Goethe, por exemplo, apesar de todo seu sucesso, tinha a impressão de estar alienado dos principais interesses alemães da sua época. Dentre outras coisas, ele criticou os intelectuais de sua terra pela linguagem obscura e retorcida, bem como pelo desapego à empiria. Argumentos presentes tanto em correspondências com o poeta Friedrich Schiller como em conversas com o seu secretário J. P. Eckermann.
Em um dos momentos mais divertidos de suas correspondências com Schiller, Goethe pergunta ao melhor amigo se não poderiam fazer algo para ajudar a Hegel – isto muito antes da publicação da Fenomenologia do Espírito – a melhor expressar as suas próprias ideias: “Ele é realmente um sujeito maravilhoso, mas as suas elocuções são passíveis de objeção”. Ao que Schiller responde: “O que ele não tem, dificilmente será capaz de receber. (…) Essa dificuldade de expressão é uma falha nacional dos alemães”.
Assim, em introdução ao texto de Viagem à Itália, o estudioso Thomas P. Saine escreve: “O desenvolvimento pessoal por que Goethe passou e os insights que ele próprio considerava ter adquirido na Itália começaram, de uma vez por todas, a distingui-lo de outros intelectuais compatriotas. De volta à Alemanha, Goethe começou a sentir-se cada vez mais isolado. A amizade produtiva com Friedrich Schiller, de 1794 a 1805, foi um benefício para ele. Mas, provou ser apenas um episódio no processo do seu afastamento de grande parte da sociedade de Weimar e da vida intelectual alemã”.

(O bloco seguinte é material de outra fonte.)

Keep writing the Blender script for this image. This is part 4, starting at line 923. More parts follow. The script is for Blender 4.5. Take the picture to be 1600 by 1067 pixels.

Mais tarde, essa mesma sensação de isolamento cultural informaria parte das críticas de Friedrich Nietzsche aos seus conterrâneos. Ele, que sempre admirou a exaltação da vida pelos povos mediterrâneos, diria: “Os alemães são para mim impossíveis (…) Todos os grandes crimes culturais de quatro séculos eles carregam na consciência!” Acreditando descender de nobres poloneses — “considerados franceses entre os eslavos” —, Nietzsche diz que são “estrangeiros” como ele e o poeta Heinrich Heine, de origem judaica, os verdadeiros artistas da língua alemã.
Ora, por mais que duvidemos, torna-se ainda mais difícil discordar de Nietzsche quando nos defrontamos com a clareza de expressão, a profundidade e o humor de outros escritores judeus em língua alemã, tais como Arthur Schnitzler, Sigmund Freud e Stefan Zweig.
Sentir-se estrangeiro em nossa própria terra, época e cultura não é motivo para nos angustiarmos. Quem sabe, certa dose de anacronismo e marginalidade seja necessária para o pleno exercício de nossa criatividade. Esquecemo-nos que os grandes vultos da cultura ocidental foram revolucionários, a começar por Moisés, o primeiro homem a dizer-se peregrino em terra estrangeira (Êxodo 2:22). Afinal, comenta o filósofo italiano Giorgio Agamben: “Aqueles que coincidem muito plenamente com a época, que em todos os aspectos a esta aderem perfeitamente, não são contemporâneos porque, exatamente por isso, não conseguem vê-la, não podem manter fixo o olhar sobre ela”.